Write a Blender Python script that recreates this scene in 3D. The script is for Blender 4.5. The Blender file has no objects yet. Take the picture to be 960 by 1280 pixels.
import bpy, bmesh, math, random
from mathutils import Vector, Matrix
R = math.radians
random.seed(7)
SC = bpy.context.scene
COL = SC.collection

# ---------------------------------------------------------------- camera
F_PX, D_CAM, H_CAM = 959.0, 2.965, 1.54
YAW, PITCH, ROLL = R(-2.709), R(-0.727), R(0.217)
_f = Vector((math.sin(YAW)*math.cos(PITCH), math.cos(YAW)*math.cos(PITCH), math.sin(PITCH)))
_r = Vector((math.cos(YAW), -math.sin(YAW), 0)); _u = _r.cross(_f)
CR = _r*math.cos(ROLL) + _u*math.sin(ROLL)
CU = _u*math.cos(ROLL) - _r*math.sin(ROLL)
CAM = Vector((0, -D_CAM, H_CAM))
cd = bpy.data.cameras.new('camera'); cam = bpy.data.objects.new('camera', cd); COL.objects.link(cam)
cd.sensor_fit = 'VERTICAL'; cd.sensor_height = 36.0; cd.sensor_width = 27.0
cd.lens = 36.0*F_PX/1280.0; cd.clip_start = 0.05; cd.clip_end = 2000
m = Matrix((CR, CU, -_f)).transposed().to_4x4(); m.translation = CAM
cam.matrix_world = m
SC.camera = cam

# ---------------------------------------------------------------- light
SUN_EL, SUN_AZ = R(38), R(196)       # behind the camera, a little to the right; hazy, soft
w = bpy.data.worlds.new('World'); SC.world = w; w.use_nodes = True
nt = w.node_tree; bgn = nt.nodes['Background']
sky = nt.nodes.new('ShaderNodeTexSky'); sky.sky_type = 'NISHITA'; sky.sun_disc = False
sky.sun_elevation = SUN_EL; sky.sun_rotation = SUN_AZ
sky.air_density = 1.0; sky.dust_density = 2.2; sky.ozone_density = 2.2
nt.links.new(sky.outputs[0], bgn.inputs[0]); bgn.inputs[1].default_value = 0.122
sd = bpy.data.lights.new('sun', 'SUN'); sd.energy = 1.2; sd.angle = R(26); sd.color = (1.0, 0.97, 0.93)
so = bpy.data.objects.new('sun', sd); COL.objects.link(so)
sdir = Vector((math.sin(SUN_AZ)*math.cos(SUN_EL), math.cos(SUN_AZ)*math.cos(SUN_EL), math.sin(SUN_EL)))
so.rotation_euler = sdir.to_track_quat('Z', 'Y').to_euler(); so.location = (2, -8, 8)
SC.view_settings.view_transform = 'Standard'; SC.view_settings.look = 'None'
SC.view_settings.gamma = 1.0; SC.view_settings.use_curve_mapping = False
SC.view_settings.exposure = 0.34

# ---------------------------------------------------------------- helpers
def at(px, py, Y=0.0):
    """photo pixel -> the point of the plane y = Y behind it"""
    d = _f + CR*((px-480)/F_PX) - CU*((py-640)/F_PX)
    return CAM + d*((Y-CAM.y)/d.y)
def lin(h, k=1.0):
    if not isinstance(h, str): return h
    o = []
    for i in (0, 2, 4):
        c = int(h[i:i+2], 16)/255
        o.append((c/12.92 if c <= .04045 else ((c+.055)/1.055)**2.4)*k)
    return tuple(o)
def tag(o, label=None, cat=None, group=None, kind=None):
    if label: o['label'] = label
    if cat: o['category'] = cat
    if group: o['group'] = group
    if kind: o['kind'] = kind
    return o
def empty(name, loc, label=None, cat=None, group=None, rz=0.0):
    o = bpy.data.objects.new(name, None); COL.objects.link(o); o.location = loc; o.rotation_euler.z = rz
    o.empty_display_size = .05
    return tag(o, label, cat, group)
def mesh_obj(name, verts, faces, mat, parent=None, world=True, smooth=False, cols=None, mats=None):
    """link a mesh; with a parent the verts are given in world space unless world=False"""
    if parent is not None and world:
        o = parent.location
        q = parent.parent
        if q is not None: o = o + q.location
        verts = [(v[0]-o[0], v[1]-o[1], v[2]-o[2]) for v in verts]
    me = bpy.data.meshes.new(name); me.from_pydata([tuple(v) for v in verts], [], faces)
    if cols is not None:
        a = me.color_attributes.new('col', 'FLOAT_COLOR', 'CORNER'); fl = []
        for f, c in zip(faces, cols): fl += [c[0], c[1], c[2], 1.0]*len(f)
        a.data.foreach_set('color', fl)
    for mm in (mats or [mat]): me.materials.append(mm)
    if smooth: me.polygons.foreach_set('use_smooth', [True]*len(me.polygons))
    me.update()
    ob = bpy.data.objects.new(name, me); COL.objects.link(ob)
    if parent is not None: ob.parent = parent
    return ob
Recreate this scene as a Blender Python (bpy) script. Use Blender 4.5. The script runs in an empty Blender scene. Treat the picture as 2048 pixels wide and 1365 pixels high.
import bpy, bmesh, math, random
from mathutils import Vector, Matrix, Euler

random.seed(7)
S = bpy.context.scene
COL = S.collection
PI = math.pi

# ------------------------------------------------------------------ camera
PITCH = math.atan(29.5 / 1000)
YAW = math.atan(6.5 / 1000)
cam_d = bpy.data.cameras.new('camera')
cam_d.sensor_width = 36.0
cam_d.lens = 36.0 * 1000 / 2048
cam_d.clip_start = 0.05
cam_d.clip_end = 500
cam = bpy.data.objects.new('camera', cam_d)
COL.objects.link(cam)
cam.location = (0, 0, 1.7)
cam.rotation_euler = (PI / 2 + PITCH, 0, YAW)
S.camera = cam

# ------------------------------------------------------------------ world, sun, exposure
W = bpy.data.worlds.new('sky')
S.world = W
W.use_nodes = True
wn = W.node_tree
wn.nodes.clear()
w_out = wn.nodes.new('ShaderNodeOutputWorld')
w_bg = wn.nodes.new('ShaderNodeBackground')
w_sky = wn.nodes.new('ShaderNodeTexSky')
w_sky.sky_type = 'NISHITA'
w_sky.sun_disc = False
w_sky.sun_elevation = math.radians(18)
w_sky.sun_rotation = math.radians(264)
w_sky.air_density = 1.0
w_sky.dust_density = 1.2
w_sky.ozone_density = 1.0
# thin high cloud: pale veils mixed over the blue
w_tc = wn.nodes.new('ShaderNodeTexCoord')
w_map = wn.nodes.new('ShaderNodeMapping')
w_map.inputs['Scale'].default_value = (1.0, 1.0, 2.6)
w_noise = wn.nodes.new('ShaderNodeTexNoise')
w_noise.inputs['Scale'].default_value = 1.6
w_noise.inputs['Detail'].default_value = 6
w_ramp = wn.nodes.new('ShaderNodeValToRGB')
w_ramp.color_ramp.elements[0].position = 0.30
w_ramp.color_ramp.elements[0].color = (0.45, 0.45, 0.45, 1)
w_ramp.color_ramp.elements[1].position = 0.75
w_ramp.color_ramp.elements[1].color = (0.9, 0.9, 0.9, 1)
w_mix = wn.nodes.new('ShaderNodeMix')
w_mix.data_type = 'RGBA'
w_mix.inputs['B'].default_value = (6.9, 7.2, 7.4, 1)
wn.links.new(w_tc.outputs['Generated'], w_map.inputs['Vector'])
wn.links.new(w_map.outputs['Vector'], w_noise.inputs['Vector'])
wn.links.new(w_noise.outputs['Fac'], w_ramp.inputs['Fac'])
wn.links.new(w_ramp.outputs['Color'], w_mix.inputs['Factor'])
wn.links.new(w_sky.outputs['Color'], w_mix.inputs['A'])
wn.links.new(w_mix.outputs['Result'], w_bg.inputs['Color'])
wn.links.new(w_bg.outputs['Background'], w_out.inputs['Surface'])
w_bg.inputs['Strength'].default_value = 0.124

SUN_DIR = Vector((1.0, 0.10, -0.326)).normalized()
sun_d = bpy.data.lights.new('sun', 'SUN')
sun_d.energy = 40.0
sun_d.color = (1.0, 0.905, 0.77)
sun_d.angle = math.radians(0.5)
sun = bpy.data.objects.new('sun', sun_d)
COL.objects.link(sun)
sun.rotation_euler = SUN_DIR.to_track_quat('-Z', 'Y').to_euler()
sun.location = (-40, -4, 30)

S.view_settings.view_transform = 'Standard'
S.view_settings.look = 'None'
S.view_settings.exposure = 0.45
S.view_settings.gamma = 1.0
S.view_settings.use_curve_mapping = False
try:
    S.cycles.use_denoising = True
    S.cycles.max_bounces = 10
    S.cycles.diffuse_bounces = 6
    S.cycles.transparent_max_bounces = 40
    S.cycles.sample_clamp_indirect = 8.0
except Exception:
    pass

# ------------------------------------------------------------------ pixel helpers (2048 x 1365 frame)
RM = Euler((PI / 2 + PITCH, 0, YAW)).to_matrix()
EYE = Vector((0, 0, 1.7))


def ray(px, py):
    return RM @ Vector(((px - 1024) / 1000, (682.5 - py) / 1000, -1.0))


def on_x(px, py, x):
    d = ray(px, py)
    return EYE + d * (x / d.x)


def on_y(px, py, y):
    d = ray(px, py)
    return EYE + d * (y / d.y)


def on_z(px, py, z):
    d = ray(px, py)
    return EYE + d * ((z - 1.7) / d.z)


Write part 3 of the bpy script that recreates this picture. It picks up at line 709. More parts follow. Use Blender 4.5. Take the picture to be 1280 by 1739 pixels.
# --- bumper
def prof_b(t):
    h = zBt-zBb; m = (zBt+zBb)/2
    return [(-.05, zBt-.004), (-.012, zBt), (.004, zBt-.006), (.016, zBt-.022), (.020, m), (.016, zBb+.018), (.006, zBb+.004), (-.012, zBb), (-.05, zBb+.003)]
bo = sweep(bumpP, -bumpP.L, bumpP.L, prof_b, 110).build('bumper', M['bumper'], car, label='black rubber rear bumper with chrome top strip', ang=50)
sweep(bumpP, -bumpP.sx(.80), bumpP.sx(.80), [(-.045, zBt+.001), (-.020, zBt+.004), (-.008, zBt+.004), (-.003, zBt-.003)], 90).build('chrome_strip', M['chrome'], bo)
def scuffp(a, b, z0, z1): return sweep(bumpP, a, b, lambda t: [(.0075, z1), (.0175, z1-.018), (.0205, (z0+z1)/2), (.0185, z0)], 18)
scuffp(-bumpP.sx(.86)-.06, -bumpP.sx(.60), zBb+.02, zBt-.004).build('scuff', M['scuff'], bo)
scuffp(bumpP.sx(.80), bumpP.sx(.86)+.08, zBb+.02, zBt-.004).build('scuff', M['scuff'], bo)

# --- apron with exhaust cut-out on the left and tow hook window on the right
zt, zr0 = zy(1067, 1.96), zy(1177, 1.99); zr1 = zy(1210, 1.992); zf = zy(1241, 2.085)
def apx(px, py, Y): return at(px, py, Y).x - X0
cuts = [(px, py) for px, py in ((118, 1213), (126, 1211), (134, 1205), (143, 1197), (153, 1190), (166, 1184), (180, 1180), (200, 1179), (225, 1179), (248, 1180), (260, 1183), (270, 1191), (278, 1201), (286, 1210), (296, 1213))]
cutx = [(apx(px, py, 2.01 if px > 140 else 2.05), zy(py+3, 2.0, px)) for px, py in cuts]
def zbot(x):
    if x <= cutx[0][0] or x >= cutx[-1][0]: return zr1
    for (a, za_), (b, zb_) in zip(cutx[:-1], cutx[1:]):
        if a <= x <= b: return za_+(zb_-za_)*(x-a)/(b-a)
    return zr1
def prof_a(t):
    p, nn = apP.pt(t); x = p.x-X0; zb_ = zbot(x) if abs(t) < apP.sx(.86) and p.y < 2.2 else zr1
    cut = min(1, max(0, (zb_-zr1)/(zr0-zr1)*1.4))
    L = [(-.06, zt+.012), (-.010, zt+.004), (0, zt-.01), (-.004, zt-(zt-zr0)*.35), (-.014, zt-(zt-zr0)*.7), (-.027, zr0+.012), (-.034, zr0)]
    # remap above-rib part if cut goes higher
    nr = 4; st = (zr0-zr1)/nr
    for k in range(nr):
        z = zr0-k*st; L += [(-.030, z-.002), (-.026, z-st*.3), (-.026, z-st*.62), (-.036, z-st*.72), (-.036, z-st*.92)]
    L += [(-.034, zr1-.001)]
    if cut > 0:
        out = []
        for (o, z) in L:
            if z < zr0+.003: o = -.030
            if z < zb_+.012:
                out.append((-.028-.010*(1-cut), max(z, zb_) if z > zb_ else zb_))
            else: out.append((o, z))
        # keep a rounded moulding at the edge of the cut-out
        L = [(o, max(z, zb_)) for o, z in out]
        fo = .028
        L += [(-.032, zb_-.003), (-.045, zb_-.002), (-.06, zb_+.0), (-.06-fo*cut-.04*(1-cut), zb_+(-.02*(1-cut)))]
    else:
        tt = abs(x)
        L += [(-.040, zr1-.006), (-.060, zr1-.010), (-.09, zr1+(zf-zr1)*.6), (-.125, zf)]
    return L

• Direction
Quote the records above from their first line through the line containing "COL = SC.collection", both ends included.

• Solution
Write a Blender Python script that recreates this scene in 3D. The script is for Blender 4.5. The Blender file has no objects yet. Take the picture to be 960 by 1280 pixels.
import bpy, bmesh, math, random
from mathutils import Vector, Matrix
R = math.radians
random.seed(7)
SC = bpy.context.scene
COL = SC.collection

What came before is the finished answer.